Some Churches Embracing Reparations in Effort to Make Amends for ‘Active Role’ in Slavery

Some American churches have started setting aside money for slavery reparations after speaking up about various ways in which their churches profited from slavery in some capacity.

At the New York Diocese of the Episcopal Church, an ongoing reminder of the church’s connections to slavery in the distant past has occurred in the form of the “Year of Reparation,” announced two and a half years ago, and which has since been recurring each year, NBC News reported.

Episcopal Bishop of New York Andrew M.L. Dietsche spoke to a group of clergy at that time about slavery in New York, and said that the Episcopal Church had been a participant in the institution, and that “we must make, where we can, repair.”

As part of that effort, Episcopal churches across the state have undertaken activities such as placing up plaques declaring that part of their church’s wealth was gained through slave labor, staging plays that describe the role of attendees of the church in the slave trade, and handing over part of the church’s money to various reparations funds.

In 2006, the Episcopal Church’s General Convention adopted a resolution that asked member churches to examine themselves and study how they benefited from slavery. This has led to similar efforts to the one described in New York being undertaken in Texas, Maryland, Georgia, and Virginia.

Nor has the Episcopal Church been alone. The Presbyterian Church and the Evangelical Lutheran Church also issued similar resolutions in 2004 and 2019 (respectively) with the intent of looking into those churches’ role in slavery in America and giving suggestions on how to start making reparations.

“Whether it was members of the clergy or the churches themselves owning enslaved people, or the churches receiving taxes from congregants in the form of tobacco farmed by enslaved people, the wealth of the churches was deeply intertwined with the slave trade,” NBC News reported. “Well into the 20th century, churches and their clergy also played an active role in advocating policies of segregation and redlining.”

Some churches and church-related organizations have gone farther, and the United Church of Christ and the National Council of Churches, alongside the Network Lobby for Catholic Social Justice, the Religious Action Center of Reform Judaism, and the Samuel DeWitt Proctor Conference have formed a political faith-based coalition to lobby for HR 40, a bill which would create a commission to explore ways in which the US should make reparations payments for slavery and its effects.

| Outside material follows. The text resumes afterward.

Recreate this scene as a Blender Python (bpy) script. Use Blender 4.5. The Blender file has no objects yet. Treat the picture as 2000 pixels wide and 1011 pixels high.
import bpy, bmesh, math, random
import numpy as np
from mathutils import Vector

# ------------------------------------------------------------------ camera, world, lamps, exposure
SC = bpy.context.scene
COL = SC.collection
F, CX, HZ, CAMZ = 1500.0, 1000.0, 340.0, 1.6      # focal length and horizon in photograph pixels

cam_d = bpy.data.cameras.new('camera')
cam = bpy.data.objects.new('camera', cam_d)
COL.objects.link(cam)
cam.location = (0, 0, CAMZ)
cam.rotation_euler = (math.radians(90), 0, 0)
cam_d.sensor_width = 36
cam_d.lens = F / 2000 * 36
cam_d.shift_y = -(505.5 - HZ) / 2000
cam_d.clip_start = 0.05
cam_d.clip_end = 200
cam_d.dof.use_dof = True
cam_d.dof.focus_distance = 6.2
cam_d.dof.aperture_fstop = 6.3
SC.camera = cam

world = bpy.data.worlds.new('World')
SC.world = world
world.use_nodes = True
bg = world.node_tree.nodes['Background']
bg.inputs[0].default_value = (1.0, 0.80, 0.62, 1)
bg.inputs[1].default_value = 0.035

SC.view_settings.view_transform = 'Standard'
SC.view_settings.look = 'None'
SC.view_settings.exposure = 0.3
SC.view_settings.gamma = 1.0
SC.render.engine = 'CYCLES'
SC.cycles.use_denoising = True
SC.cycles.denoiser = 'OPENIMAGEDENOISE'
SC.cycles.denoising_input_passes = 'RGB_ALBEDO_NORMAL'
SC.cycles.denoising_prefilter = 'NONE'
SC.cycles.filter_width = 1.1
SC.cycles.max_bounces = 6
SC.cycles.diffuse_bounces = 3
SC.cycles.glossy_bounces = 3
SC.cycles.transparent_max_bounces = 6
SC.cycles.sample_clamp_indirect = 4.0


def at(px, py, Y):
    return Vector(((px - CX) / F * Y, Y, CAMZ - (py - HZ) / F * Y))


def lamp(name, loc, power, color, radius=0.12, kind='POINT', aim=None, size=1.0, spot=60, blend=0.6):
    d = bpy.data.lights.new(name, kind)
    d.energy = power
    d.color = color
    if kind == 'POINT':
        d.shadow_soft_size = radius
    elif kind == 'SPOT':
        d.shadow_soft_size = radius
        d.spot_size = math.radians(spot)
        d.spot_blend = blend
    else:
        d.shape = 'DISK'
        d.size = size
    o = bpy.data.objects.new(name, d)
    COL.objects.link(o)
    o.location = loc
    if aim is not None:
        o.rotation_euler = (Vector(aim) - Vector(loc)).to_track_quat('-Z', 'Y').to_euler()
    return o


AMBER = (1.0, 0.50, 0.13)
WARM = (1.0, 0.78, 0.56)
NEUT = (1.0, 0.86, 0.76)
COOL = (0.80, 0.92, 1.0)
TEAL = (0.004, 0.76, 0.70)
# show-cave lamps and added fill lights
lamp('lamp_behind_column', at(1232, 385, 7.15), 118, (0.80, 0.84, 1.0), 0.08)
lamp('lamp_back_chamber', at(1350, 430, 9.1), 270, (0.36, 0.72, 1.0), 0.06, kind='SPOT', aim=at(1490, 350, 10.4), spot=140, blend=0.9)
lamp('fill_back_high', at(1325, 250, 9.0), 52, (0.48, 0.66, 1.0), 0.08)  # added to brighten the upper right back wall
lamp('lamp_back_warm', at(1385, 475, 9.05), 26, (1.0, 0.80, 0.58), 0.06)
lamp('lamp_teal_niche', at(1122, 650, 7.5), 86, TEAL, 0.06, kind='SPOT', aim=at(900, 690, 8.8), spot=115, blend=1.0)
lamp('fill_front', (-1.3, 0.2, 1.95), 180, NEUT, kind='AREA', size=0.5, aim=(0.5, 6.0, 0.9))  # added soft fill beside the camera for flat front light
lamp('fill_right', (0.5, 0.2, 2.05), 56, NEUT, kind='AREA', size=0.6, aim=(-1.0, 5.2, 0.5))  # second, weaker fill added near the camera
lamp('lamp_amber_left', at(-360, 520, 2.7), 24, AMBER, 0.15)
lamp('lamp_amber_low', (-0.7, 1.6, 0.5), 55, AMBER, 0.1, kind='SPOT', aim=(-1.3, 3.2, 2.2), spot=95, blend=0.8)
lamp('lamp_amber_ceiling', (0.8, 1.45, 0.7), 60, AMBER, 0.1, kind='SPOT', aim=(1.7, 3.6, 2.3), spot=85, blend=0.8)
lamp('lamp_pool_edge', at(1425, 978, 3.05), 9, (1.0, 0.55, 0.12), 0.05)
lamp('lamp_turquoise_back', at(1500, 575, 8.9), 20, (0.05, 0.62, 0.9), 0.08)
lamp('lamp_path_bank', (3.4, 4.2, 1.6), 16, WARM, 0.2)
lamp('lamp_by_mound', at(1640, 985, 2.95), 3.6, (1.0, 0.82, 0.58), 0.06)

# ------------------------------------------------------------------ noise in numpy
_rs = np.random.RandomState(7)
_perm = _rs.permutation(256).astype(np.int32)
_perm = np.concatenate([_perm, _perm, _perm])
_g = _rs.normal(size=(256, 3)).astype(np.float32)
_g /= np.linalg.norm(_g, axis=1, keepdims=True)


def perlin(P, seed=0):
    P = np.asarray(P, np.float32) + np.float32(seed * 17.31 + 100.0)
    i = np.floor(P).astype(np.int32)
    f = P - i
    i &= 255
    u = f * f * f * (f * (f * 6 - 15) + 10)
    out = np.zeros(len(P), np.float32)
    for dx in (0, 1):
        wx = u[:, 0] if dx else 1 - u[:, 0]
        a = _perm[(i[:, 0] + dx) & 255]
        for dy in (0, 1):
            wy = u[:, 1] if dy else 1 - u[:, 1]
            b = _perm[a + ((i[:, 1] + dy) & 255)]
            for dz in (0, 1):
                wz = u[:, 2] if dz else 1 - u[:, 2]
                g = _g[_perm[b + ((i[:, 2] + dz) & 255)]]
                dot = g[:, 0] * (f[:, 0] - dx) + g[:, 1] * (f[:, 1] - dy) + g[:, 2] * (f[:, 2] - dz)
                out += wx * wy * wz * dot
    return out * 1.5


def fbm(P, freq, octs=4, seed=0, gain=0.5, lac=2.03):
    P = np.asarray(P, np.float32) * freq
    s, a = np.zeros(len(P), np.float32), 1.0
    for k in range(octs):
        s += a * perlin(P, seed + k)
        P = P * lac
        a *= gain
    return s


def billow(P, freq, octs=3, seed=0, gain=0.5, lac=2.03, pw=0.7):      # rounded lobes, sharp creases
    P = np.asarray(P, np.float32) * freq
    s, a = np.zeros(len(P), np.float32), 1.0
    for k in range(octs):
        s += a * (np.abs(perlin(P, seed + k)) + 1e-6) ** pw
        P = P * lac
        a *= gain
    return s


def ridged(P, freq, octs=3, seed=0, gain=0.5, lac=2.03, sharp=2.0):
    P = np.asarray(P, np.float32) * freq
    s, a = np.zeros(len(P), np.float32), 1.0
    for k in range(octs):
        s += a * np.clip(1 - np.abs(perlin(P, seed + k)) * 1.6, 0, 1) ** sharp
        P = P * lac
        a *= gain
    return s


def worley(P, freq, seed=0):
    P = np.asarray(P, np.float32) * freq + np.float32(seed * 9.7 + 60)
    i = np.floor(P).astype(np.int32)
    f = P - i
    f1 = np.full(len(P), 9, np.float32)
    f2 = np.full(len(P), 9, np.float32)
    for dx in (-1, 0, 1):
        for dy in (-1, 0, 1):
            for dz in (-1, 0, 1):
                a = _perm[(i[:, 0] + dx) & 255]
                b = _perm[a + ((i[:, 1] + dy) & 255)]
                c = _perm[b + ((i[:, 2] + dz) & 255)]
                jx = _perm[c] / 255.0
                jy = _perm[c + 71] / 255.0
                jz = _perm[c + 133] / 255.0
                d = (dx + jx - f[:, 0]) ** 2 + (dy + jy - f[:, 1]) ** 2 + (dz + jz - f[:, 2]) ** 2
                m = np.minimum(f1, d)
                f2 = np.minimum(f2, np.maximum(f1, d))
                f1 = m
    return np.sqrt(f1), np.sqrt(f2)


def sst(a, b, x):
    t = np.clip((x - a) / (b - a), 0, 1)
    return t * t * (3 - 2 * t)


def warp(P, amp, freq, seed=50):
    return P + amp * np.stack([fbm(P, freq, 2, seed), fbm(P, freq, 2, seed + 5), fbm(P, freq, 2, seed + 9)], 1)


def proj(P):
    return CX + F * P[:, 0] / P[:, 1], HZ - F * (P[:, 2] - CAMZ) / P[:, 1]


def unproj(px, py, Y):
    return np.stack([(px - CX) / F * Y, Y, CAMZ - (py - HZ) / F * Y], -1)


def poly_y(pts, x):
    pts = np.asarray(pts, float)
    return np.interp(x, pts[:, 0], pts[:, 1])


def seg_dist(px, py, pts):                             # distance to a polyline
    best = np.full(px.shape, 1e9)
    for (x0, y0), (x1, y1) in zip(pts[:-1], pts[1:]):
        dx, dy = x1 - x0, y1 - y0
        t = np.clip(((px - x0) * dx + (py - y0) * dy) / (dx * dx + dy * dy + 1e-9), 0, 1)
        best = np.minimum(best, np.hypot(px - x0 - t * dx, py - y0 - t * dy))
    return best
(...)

“We want to have grounded learning, both biblically and theologically, around why reparations are due. It is not just writing a check from churches,” said Reverend Velda Love, who is “Minister for Racial Justice” at the United Church of Christ.

Love and others from the various churches that have formed the coalition have begun conducting webinars and assembling pamphlets and other materials for dissemination to their congregations.

“Our faith requires us to do something. This is what God calls us to do, ” said Reverend Sekinah Hamlin, who is “Minister for Economic Justice” at the United Church of Christ.

Whether these churches will gain any traction with this message of bringing up the past remains to be seen, as does the fate of HR 40 and its premise of the US making reparations payments.